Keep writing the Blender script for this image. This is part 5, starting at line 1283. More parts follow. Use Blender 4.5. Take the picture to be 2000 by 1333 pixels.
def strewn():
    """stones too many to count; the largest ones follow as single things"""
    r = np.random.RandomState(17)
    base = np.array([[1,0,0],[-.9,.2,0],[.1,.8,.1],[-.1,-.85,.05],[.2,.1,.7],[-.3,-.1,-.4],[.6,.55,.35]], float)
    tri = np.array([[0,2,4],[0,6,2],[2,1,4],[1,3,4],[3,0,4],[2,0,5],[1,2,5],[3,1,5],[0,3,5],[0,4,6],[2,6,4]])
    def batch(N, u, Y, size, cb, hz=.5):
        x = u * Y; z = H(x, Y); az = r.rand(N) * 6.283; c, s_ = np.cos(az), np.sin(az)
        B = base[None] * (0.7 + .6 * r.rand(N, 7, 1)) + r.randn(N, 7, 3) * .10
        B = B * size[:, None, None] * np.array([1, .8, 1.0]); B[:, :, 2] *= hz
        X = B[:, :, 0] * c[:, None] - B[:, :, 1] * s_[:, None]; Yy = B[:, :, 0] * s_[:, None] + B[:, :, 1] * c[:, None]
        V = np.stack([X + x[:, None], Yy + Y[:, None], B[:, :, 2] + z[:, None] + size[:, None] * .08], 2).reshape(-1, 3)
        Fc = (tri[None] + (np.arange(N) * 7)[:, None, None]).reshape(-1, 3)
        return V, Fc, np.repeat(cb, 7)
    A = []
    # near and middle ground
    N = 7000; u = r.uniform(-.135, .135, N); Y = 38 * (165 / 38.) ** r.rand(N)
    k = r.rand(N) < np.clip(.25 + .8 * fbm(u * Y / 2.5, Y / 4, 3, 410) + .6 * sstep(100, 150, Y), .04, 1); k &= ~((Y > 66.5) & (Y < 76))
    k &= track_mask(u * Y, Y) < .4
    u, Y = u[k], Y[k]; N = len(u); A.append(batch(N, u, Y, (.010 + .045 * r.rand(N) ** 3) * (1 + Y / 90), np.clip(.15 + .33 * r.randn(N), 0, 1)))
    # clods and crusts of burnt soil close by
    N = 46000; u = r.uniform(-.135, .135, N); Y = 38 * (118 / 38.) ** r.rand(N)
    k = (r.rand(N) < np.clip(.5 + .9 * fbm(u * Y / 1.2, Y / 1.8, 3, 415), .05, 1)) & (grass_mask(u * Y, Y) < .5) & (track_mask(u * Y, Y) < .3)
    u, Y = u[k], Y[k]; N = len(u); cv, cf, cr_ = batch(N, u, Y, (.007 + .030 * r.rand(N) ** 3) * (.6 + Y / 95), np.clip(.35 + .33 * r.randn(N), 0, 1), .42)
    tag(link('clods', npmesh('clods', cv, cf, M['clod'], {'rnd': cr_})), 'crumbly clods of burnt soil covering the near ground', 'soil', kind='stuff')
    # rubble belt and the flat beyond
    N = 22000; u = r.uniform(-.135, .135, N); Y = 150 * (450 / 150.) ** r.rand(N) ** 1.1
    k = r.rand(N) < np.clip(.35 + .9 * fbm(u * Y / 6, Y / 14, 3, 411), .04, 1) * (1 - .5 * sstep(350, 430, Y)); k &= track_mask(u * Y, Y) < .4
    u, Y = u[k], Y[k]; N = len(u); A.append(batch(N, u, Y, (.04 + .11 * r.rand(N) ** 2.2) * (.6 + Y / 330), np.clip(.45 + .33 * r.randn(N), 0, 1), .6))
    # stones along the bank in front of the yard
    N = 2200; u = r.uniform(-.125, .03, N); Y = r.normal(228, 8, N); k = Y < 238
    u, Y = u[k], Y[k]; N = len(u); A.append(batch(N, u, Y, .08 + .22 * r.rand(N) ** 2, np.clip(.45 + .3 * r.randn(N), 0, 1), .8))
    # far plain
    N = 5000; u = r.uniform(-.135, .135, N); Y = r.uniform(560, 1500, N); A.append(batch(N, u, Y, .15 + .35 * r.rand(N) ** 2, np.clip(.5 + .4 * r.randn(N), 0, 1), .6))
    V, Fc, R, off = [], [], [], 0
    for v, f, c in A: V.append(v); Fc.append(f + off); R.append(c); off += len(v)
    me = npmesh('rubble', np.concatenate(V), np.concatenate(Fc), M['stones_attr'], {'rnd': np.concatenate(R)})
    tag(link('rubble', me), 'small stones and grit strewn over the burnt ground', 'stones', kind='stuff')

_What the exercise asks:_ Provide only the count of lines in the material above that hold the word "follow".

_Exercise output:_ 2